Metanoia and transformation II: Fourteen Points

In this second part of his essay (begun in the January 2013 issue), Norman Todd adapts the ‘fourteen points for management’ described by W. Edwards Deming to the transformation of the contemporary church. He argues that such transformation is constantly necessary, and the attempt to implement it can itself be a powerful promoter of Christian joy.

‘A Raid on the Inarticulate’: Eliot’s Four Quartets and the Christian Journey.

The Four Quartets of T. S. Eliot are complex poetry, allowing for multiple readings and interpretations. Here Keith Ravenscroft offers a theological approach to them, and in doing so discovers ‘a work of profound Christian witness’. They stand as a monument to the poet’s attempt to find and articulate the meaning of his own life, as well as that of his contemporaries.

Praise: The Fundamental Attitude in the Church

Towards the end of the Spiritual Exercises Ignatius included a series of guidelines for ‘thinking within the Church’. Many of these are framed in terms of aspects of church life and practice that are to be regarded as praiseworthy. Antonio Guillén asks what this might have meant in the sixteenth century, and how far it might still be useful for us today.

From the Foreword

LOOKING TOWARDS THE FUTURE, the great Jesuit theologian Karl Rahner suggested that all Christians would have to become mystics if their faith was to continue to have anything to offer the world. By this he meant not that they would have to be constantly hearing supernatural voices or seeing heavenly visions, but that they would need to be able to present a faith rooted in their personal experience of God rather than simply repeating and relying upon doctrinal formulae that they had received. Of course, trying to articulate your own experience in the light of that of others is a more challenging task than simply passing on time-worn formulations. But, crucially, doing so may well be the only effective way to convince an age that respects the witness of life much more than it does abstract teaching.

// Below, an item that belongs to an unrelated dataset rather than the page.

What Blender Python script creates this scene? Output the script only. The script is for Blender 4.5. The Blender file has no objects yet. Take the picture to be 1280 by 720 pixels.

The articles in this issue of The Way explore different facets of how this ‘everyday mysticism’ might look. Three of its basic attitudes might well be joy, gratitude and praise, all elements of what Ignatius of Loyola termed ‘consolation’. Rob Marsh asks how the joy of the Fourth Week of the Spiritual Exercises is to be experienced, finding an answer in looking beyond ourselves to the figure of the Risen Christ. Gratitude, Tom Carson argues, should be such as to produce measurable differences in our psychological health and well-being. And praise, as presented by Antonio Guillén in an essay originally published in the Spanish journal Manresa, arises from a felt experience of the work of the Spirit of God.

This personal experience of God, which lies at the heart of everyday mysticism, is also the key to discernment, that learnt art by which one becomes increasingly aware of the promptings of God in daily experience. Ludger Joos describes a programme that he has been responsible for developing, initially running alongside the increasingly popular World Youth Days, which introduces young adults to the practical exercise of discerned living. Norman Todd, in the second of two linked articles, applies similar ideas to the wider Church, which he views as in this respect semper reformanda, continually in need of transformation.

Two more articles address the question of the link between faith and experience as shown in the lives of two contrasting figures. Ruth Evans considers St Francis of Assisi. He left little personal writing, preferring, even in the Rule that he devised for his order, simply to link scripture passages together. Evans believes, however, that one of his works, the Office of the Passion, can tell us much about the experience of prayer that shaped the saint’s life. Keith Ravenscroft reflects upon the very different approach to be found in the writings of the modernist poet T. S. Eliot, reading his Four Quartets as an extended attempt to articulate a faith credible in his own time.